We started in the left-most bay and pulled out all the tools, equipment… everything. She blew them off with the air hose, brushed them off with a foxtail and wiped them down as I cleaned the doors, walls, and even ceiling of micro dust. Then a good sweep before all the clean stuff came back inside.
All in all, we spent about 8 hours total cleaning.
Part of that time was a good hour+ cleaning up the plasma cutting table since it will be getting a good workout in the near future cutting the forward heat shields, center section spar “outrigger” covers, and the firewall of course.
Later this evening I pulled the engine off the bird, and blocked the engine hoist with a 2×4 positive block to ensure the engine doesn’t end up on the shop floor in the wee hours of the morning. I’ll note the engine will get its thorough cleaning as well in due time.
I then did a decent initial cleanup of the copious amounts of micro dust all over the firewall area and wing roots.
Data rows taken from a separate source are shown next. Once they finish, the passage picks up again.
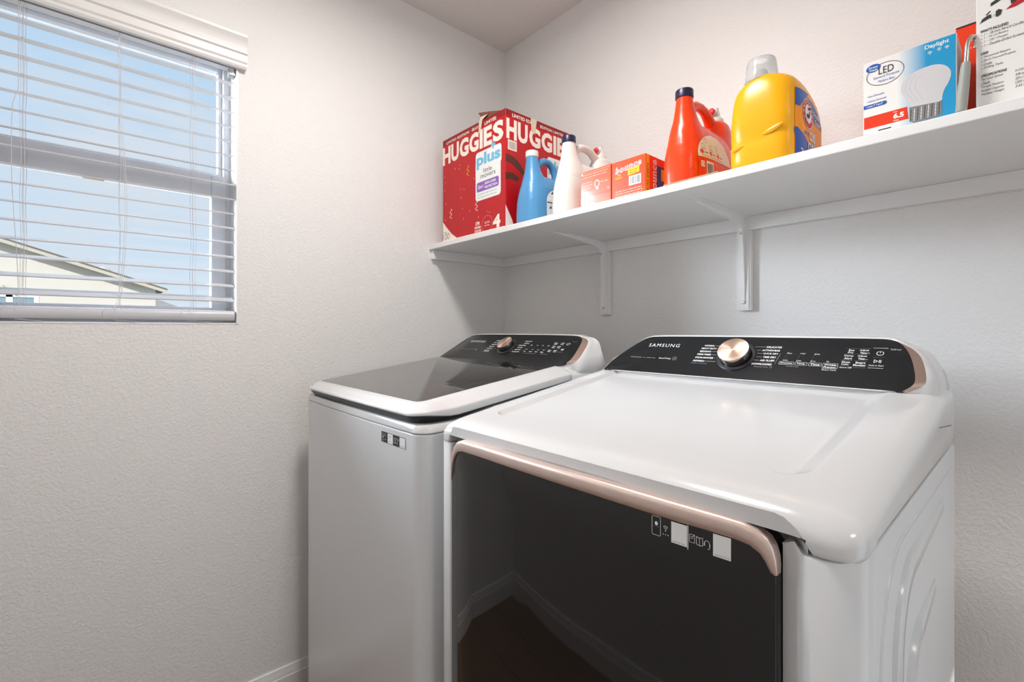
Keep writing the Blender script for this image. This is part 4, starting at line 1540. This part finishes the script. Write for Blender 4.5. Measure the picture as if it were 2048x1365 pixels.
# blue
t, fr = tap_bottle(0.520, -0.372, 0.200, 1.0, M['blue_pl'], M['white_pl'],
                   'blue jug with white cap and loop handle in front of the red diaper carton', 'bottle', tap=False)
d = Decal(fr)
strip_poly(d, arch(0.060, 0.160, 0.118, 0.02, 0.05), 0.022, 0.117, 'label_white', 2)
strip_poly(d, arch(0.075, 0.150, 0.117, 0.02, 0.04), 0.101, 0.115, 'navy', 4, 3)
strip_poly(d, lambda v: (0.062, 0.155), 0.070, 0.073, 'navy', 4, 1)
strip_poly(d, lambda v: (0.085, 0.150), 0.024, 0.045, 'skyblue', 4, 2)
d.ring(0.095, 0.088, 0.007, 0.007, 0.0008, 'teal', 5)
d.poly([(0.070, 0.052), (0.080, 0.052), (0.080, 0.062)], 'print_black', 5)
d.micro(0.088, 0.060, 0.030, 0.005, 'print_dgrey', 5)
d.micro(0.088, 0.050, 0.034, 0.005, 'print_dgrey', 5)
d.build('label_print', t)
# white
t, fr = tap_bottle(0.6790, -0.372, 0.255, 1.0, M['white_pl'], M['navy'],
                   'white jug with navy cap and red tap button beside the blue jug', 'bottle')
d = Decal(fr)
strip_poly(d, arch(0.055, 0.175, 0.125, 0.02, 0.05), 0.022, 0.124, 'cream', 2)
strip_poly(d, lambda v: (0.062 + (0.118 - v) * 0.3, 0.165), 0.100, 0.118, 'redorange', 4, 4)
strip_poly(d, lambda v: (0.060, 0.165), 0.094, 0.100, 'teal', 5, 2)
d.micro(0.066, 0.078, 0.028, 0.006, 'print_dgrey', 5)
d.text('Oz.', 0.064, 0.040, 0.022, 0.012, 'print_dgrey', 0.02, lay=5)
d.ring(0.075, 0.062, 0.006, 0.006, 0.0008, 'teal', 5)
d.ring(0.095, 0.062, 0.006, 0.006, 0.0008, 'red_print', 5)
d.build('label_print', t)
# orange
t, fr = tap_bottle(1.0490, -0.368, 0.265, 1.0, M['orange_pl'], M['navy'],
                   'orange jug with navy cap and rounded white label beside the yellow jug', 'bottle')
d = Decal(fr)
strip_poly(d, arch(0.028, 0.175, 0.133, 0.02, 0.062), 0.070, 0.132, 'label_white', 2)
strip_poly(d, lambda v: (0.028, 0.175), 0.015, 0.069, 'redorange', 2)
for u, v, ink in ((0.060, 0.112, 'red_print'), (0.048, 0.098, 'print_dgrey'), (0.078, 0.098, 'print_black'), (0.105, 0.102, 'print_dgrey')):
    d.ring(u, v, 0.0055, 0.0055, 0.0008, ink, 4, 14)
for u, w in ((0.040, 'Large'), (0.070, 'Full'), (0.098, 'Cold')):
    d.micro(u, 0.089, 0.018, 0.003, 'print_dgrey', 4)
for u in (0.042, 0.076, 0.110):
    d.ellipse(u, 0.083, 0.006, 0.0055, 'redorange', 4, 14)
    d.micro(u + 0.009, 0.080, 0.014, 0.006, 'print_dgrey', 4)
d.micro(0.040, 0.073, 0.090, 0.0030, 'print_dgrey', 4)
strip_poly(d, lambda v: (0.055, 0.085), 0.022, 0.062, 'label_white', 4, 8, 8)
d.barcode(0.055, 0.022, 0.030, 0.040, 7, back=None, seed=8)
d.rect(0.036, 0.046, 0.012, 0.014, 'label_white', 4)
d.ring(0.042, 0.053, 0.004, 0.004, 0.001, 'print_black', 5, 10)
for k in range(7):
    d.micro(0.092, 0.060 - 0.0055 * k, 0.065, 0.003, 'orange_pr', 4)
d.build('label_print', t)
cs = thing('cardboard_sheet', 'thin flattened cardboard piece lying under the orange jug at the shelf edge', 'cardboard', (1.10, -0.3, Z0))
cs.location.z = Z0

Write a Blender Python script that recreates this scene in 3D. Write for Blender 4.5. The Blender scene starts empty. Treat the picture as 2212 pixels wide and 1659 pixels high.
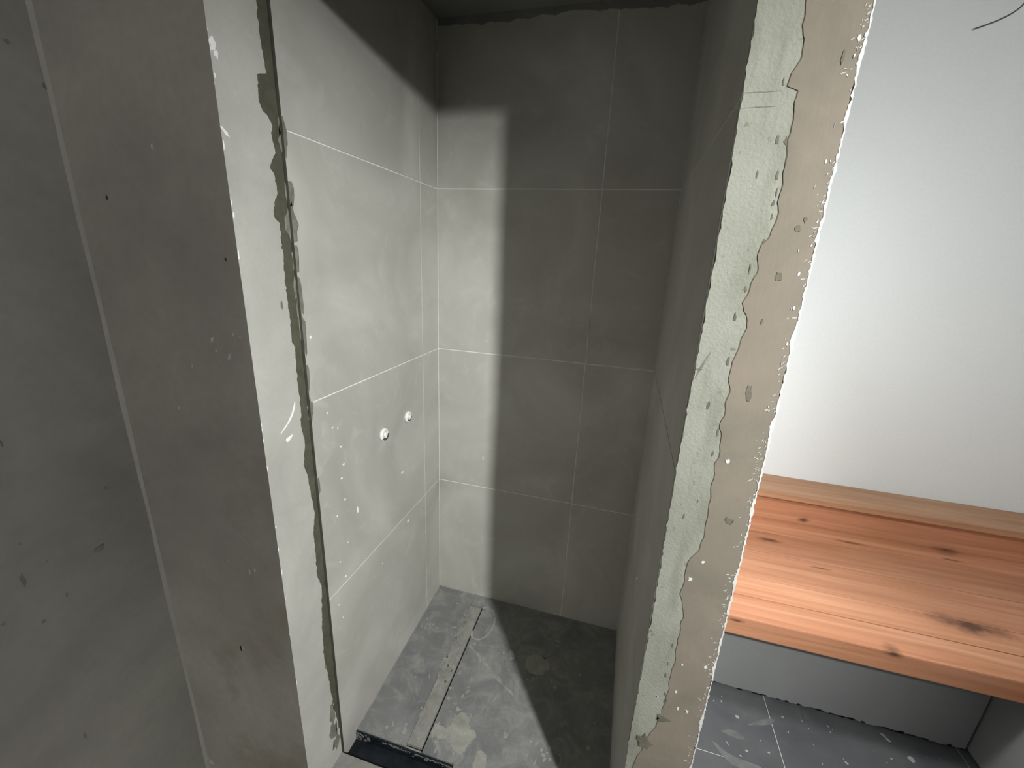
import bpy, bmesh, math, random
import mathutils
from mathutils import Vector, Matrix
random.seed(7)
C = bpy.context.scene
COL = C.collection

# ------------------------------------------------------------------ camera
W, H, F = 2212, 1659, 903.4
RT = Vector((0.9622, 0.2686, 0.0446)); UP = Vector((-0.1181, 0.2641, 0.9572)); FW = Vector((-0.2453, 0.9263, -0.2858))
CAM = Vector((0.7277, -1.5459, 1.5489))
cd = bpy.data.cameras.new('camera'); cam = bpy.data.objects.new('camera', cd); COL.objects.link(cam)
FW.normalize(); RT = (RT - FW * RT.dot(FW)).normalized(); UP = RT.cross(FW)
cam.matrix_world = Matrix(((RT.x, UP.x, -FW.x, CAM.x), (RT.y, UP.y, -FW.y, CAM.y), (RT.z, UP.z, -FW.z, CAM.z), (0, 0, 0, 1)))
cd.sensor_fit = 'HORIZONTAL'; cd.sensor_width = 36.0; cd.lens = F / W * 36.0; cd.clip_start = 0.02
C.camera = cam

# ------------------------------------------------------------------ world, lamp, exposure
wd = bpy.data.worlds.new('world'); C.world = wd; wd.use_nodes = True
wd.node_tree.nodes['Background'].inputs[0].default_value = (1.0, 0.955, 0.88, 1)
wd.node_tree.nodes['Background'].inputs[1].default_value = 0.90
LAMP = (1.816, -2.088, 2.187)
ld = bpy.data.lights.new('work_lamp_light', 'SPOT'); ld.energy = 360; ld.shadow_soft_size = 0.042; ld.color = (0.985, 1.0, 0.98)
ld.spot_size = math.radians(78); ld.spot_blend = 1.0          # a reflector work lamp on the right, aimed into the shower niche
lo = bpy.data.objects.new('work_lamp_light', ld); COL.objects.link(lo)
lo.location = LAMP; lo.rotation_euler = (Vector((0.42, -0.60, 0.74)) - Vector(LAMP)).to_track_quat('-Z', 'Y').to_euler()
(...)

A layup task on my list was to add another Clickbond mounting point to the right rudder cable bracket. The left side has an Adel clamp near the outboard end that keeps it in place, but this right side is flying solo with no help. Thus, to keep the bracket from pivoting with only one attach point, I’m adding this bottom attach point to keep it solidly in place during rudder cable/brake deployment.
I’m pressing forward with theses arts ‘n crafts games that is micro finishing, and when that is over I expect my build output to increase significantly. I will note the major detractor to said build output is my wedding upcoming in a month. So 1 May is my no-kidding target swap between airplane build to getting the house in order and prepping for my wedding. I will be doing single tasks, but I expect only those that take an hour or two per day to complete.